Its incredibly hard to make a story flow if you are going to be accurate. Its would be tool long, and too complex. You just have to give the author some licence. How much is appropriate depends on the nature of the tale. For something like Back To The Moneymaking its supposed to be fun, not accurate. I'm much more OK with him jumping to a point on the Earth than with his parents fading away instead of just vanishing as the time lines are supposed to be changing.
Why do time machines always hold station? That is, they always arrive at exactly the same geodetic location in the past, present and future. Never the true motion of the earth's rotation, orbit, transit and the associated perturbations are taken into consideration. Not even tectonic and erosional elements either.
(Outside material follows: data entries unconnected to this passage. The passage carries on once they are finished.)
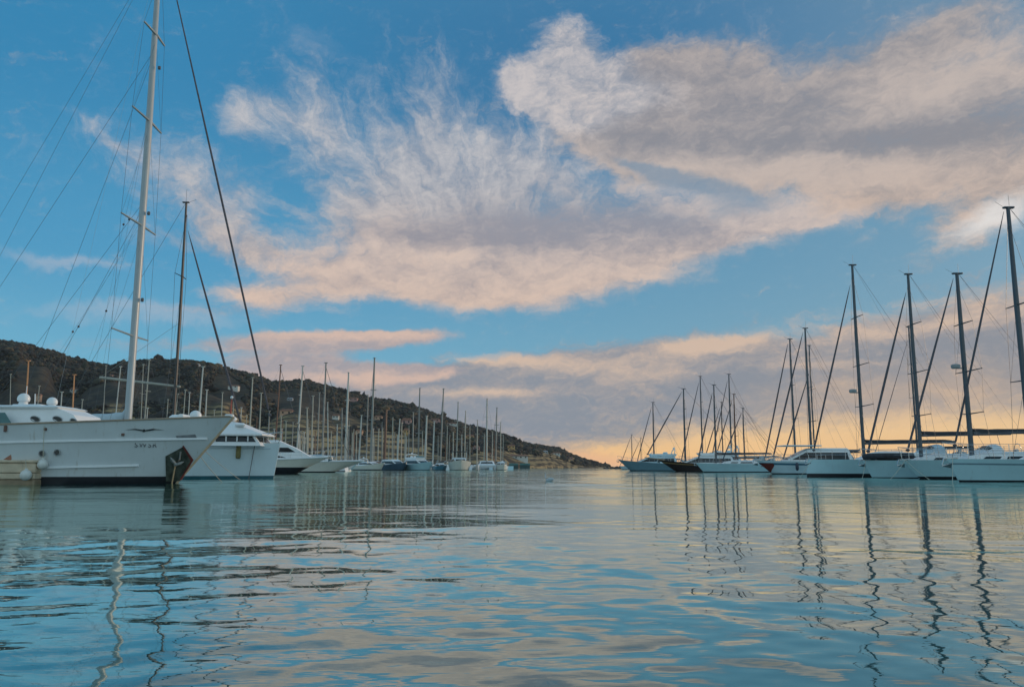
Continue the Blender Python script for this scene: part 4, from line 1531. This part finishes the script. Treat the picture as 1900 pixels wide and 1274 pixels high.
# ------------------------------------------------------------------ mast forest of the left marina
# top x, top y, foot x, foot y, width in px, colour
FOREST = [
    (53, 669, 53, 743, 5, 'o'), (138, 695, 138, 763, 4.5, 'o'), (115, 727, 114, 763, 4, 'w'), (153, 741, 152, 768, 3, 'p'), (197, 678, 193, 770, 2.6, 'p'), (224, 680, 213, 763, 3.6, 'w'),
    (266, 676, 264, 780, 2.6, 'p'), (277, 668, 268, 780, 4, 'p'), (245, 736, 248, 775, 3, 'p'), (274, 757, 272, 780, 3, 'w'), (344, 723, 340, 768, 3, 'p'), (73, 716, 72, 745, 2.6, 'p'), (20, 694, 28, 738, 2.4, 'p'),
    (377, 680, 368, 770, 5, 'w'), (384, 723, 382, 768, 4, 'w'), (352, 728, 351, 766, 3, 'w'), (413, 728, 412, 772, 3, 'p'), (330, 731, 322, 768, 2.4, 'p'), (398, 760, 398, 776, 2.6, 'p'), (312, 741, 309, 776, 2.6, 'p'),
    (521, 677, 511, 800, 4, 'b'), (562, 679, 551, 826, 5, 'w'), (605, 673, 598, 836, 5, 'd'), (581, 734, 578, 836, 4, 'p'), (593, 728, 589, 836, 3.4, 'g'), (608, 746, 610, 836, 3, 'w'), (647, 691, 641, 838, 5.4, 'w'),
    (654, 803, 653, 838, 3.4, 'p'), (695, 664, 688, 845, 5.4, 'd'), (683, 732, 680, 845, 3.4, 'g'), (671, 770, 666, 842, 4.4, 'w'), (717, 760, 713, 846, 6.5, 'b'), (729, 774, 728, 846, 3.4, 'p'), (742, 777, 737, 846, 3.6, 'w'),
    (703, 795, 701, 845, 3.2, 'p'), (469, 700, 463, 795, 4, 'p'), (485, 729, 481, 800, 4, 'p'), (500, 762, 498, 808, 3.6, 'g'), (531, 781, 530, 830, 3.2, 'p'), (570, 756, 571, 826, 4, 'p'), (635, 757, 634, 838, 4, 'g'),
    (626, 787, 625, 836, 4, 'w'), (509, 796, 508, 815, 3, 'w'), (779, 720, 776, 842, 4.4, 'd'), (823, 721, 817, 846, 4.4, 'd'), (792, 771, 789, 838, 5, 'w'), (767, 764, 766, 840, 3.4, 'g'), (850, 746, 847, 842, 3.6, 'p'),
    (864, 762, 862, 840, 3, 'p'), (886, 779, 885, 850, 3, 'p'), (922, 756, 920, 848, 3.6, 'd'), (929, 783, 929, 850, 2.6, 'p'), (806, 781, 803, 846, 4, 'w'), (841, 801, 841, 845, 3, 'p'),
    (899, 805, 898, 850, 3, 'p'), (752, 803, 751, 842, 3, 'p'), (738, 807, 738, 845, 4.4, 'w'), (709, 783, 709, 845, 2.6, 'g'), (615, 800, 614, 836, 2.6, 'p'), (544, 783, 542, 826, 2.8, 'g'),
    (522, 771, 520, 820, 2.8, 'p'), (556, 800, 556, 830, 2.8, 'w'), (585, 800, 585, 836, 2.6, 'b'), (601, 812, 601, 836, 2.6, 'p'), (662, 800, 661, 842, 2.6, 'p'), (695, 810, 694, 845, 2.4, 'g'), (722, 812, 721, 846, 2.6, 'p'),
    (759, 790, 758, 842, 2.6, 'g'), (784, 800, 784, 842, 2.6, 'p'), (813, 808, 813, 845, 2.6, 'g'), (830, 790, 829, 846, 2.6, 'p'), (857, 806, 857, 842, 2.4, 'w'), (872, 790, 872, 848, 2.4, 'p'), (914, 800, 913, 850, 2.4, 'p'),
    (434, 740, 432, 776, 2.6, 'p'), (448, 756, 447, 790, 2.8, 'w'), (458, 770, 457, 795, 2.4, 'p'), (477, 775, 476, 800, 2.6, 'b'), (640, 812, 640, 838, 2.4, 'p'), (648, 780, 647, 838, 2.4, 'g'),
]
_r = random.Random(21)
for _k in range(26):
    _x = _r.uniform(490, 935)
    _t = _r.uniform(770, 815) if _x < 760 else _r.uniform(795, 825)
    FOREST.append((_x + 1.5, _t, _x, 836 if _x < 665 else 846, _r.uniform(2.0, 2.8), _r.choice('ppgwgb')))
FOREST.sort(key=lambda r: r[2])
ONES = ['', 'first', 'second', 'third', 'fourth', 'fifth', 'sixth', 'seventh', 'eighth', 'ninth', 'tenth', 'eleventh', 'twelfth', 'thirteenth', 'fourteenth', 'fifteenth', 'sixteenth', 'seventeenth', 'eighteenth', 'nineteenth']
TENS = {2: ('twentieth', 'twenty'), 3: ('thirtieth', 'thirty'), 4: ('fortieth', 'forty'), 5: ('fiftieth', 'fifty'), 6: ('sixtieth', 'sixty'), 7: ('seventieth', 'seventy'), 8: ('eightieth', 'eighty'), 9: ('ninetieth', 'ninety')}


def ordinal(n):
    if n >= 100:
        return 'hundredth' if n == 100 else 'hundred-and-' + ordinal(n - 100)
    if n < 20:
        return ONES[n]
    a, b = divmod(n, 10)
    return TENS[a][0] if b == 0 else TENS[a][1] + '-' + ONES[b]


CM = {'o': (M_MASTO, 'orange sunlit'), 'w': (mat('mast_ivory', (.50, .50, .46), .45, var=.1), 'ivory'), 'p': (M_MASTP, 'pale'), 'b': (M_MASTB, 'brownish'), 'd': (M_MASTG, 'grey'), 'g': (M_MASTG, 'thin grey')}
HULLS = [M_WHITE, M_WHITE, M_CREAM, M_NAVY, M_ICE, M_WHITE, M_AQUA]
FH = Hull(11.5, 3.5, (1.0, .95, 1.15), rake=1.1, srake=-.3, stern=.7, boot=.12)
FH.fr = [1]
rngf = random.Random(4)
far_hulls = {}
for k, (tx, ty, fx_, fy_, wpx, c) in enumerate(FOREST):
    if fx_ < 400:
        d = rngf.uniform(85, 125)
    elif fx_ < 600:
        d = rngf.uniform(118, 138)
    elif fx_ < 640:
        d = rngf.uniform(205, 240)
    else:
        d = rngf.uniform(212, 260)
    m_, word = CM[c]
    above = ty < ridge_y(tx) - 4
    tall = fy_ - ty > 95
    lab = f"yacht with {word} mast {'standing clear above the ridge' if above else 'tall against the hill' if tall else 'low against the hill'}, {ordinal(k + 1)} mast from the left"
    rz = rngf.choice([0.0, math.pi]) + rngf.uniform(-.08, .08) if d < 200 else -math.pi / 2 + rngf.choice([0, math.pi]) + rngf.uniform(-.5, .5)
    root = empty('sailing_yacht', (xat(fx_, d, fy_), d, 0), rz)
    tag(root, lab, 'sailing boat', 'sailing yachts behind the left quay and motor boats')
    # hull: one mesh per colour, shared
    hm = HULLS[k % len(HULLS)]
    if hm.name not in far_hulls:
        ho = FH.build(root, [hm, M_BLACK, M_DECK, M_NAVY], ns=14)
        lvf = [(.9, -1.9, 2.6, 1.0, .5), (1.25, -1.8, 2.0, .95, .5), (1.4, -1.7, 1.2, .9, .6)]
        cr = deckhouse(root, 'coachroof', lvf, M_WHITE)
        far_hulls[hm.name] = (ho.data, cr.data)
    else:
        for nm, da in zip(('hull', 'coachroof'), far_hulls[hm.name]):
            o = bpy.data.objects.new(nm, da)
            COL.objects.link(o)
            o.parent = root
    ztop = zat(ty, d, tx)
    r_ = wpx / FPX * d / 2 * .74
    lean = xat(tx, d, ty) - xat(fx_, d, fy_)
    mb = MB()
    cz, sz_ = math.cos(-rz), math.sin(-rz)
    Hh = ztop - 1.0
    lxx, lyy = lean * cz, lean * sz_
    mb.tube([(0, 0, 1.0), (lxx * .6, lyy * .6, 1 + Hh * .6), (lxx, lyy, ztop)], [r_, r_ * .95, r_ * .7], 6)
    mb.box((lxx, lyy, ztop), (r_ * 3.4, r_ * 2, .10))
    mast = mb.build('mast', m_, root)
    if tall or above:
        sp = MB()
        for f in (.42, .70):
            for sd in (1, -1):
                sp.tube([(lxx * f, lyy * f, 1 + Hh * f), (lxx * f - .15, lyy * f + sd * (1.15 - f * .4), 1 + Hh * f + .03)], r_ * .35, 4)
        sp.build('spreader', m_, mast)
        wr = MB()
        for sd in (1, -1):
            wr.tube([(-.2, sd * 1.5, 1), (lxx * .42 - .15, lyy * .42 + sd * .98, 1 + Hh * .42), (lxx * .95, lyy * .95, 1 + Hh * .95)], .010, 3)
        wr.tube([(lxx, lyy, ztop), (-5.6, 0, 1)], .010, 3)
        wr.tube([(lxx, lyy, 1 + Hh * .96), (5.4, 0, 1.2)], [.035, .045], 5)
        wr.build('rigging', M_WIRE, root)
    bm_ = MB()
    bm_.tube([(-.2, 0, 2.0), (-4.0, 0, 2.1)], r_ * .55, 5)
    bo = bm_.build('boom', m_, root)
    cv = MB()
    cv.tube([(.05, 0, 2.5), (-.3, 0, 2.25), (-2, 0, 2.28), (-3.9, 0, 2.2)], [.08, .2, .17, .1], 6)
    cv.build('sail_cover', [M_COVERB, M_COVER, M_COVERG][k % 3], bo)

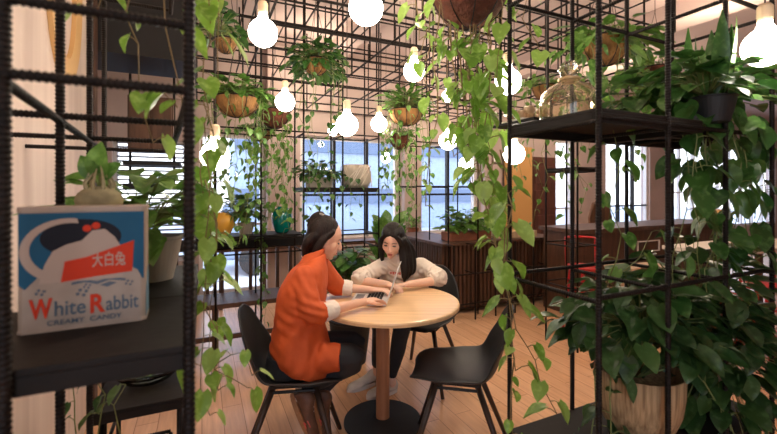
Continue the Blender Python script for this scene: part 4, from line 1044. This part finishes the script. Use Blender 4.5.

Marty McFly travelling back to 1955 from 1985 would have arrived ... in the middle of space due to the true motion of the sun around the galaxy. A mere 218 billion kilometres (1457AU) from Hill Valley. -
Marty McFly travelling back to 1955 from 1985 would have arrived ... in the middle of space due to the true motion of the sun around the galaxy. A mere 218 billion kilometres (1457AU) from Hill Valley.
They always talked about the flux capacitor which allowed them to move through time. They forgot to mention the flux inductor, which when paired with the flux capacitor, allowed them to move through both space and time in resonance with the universe.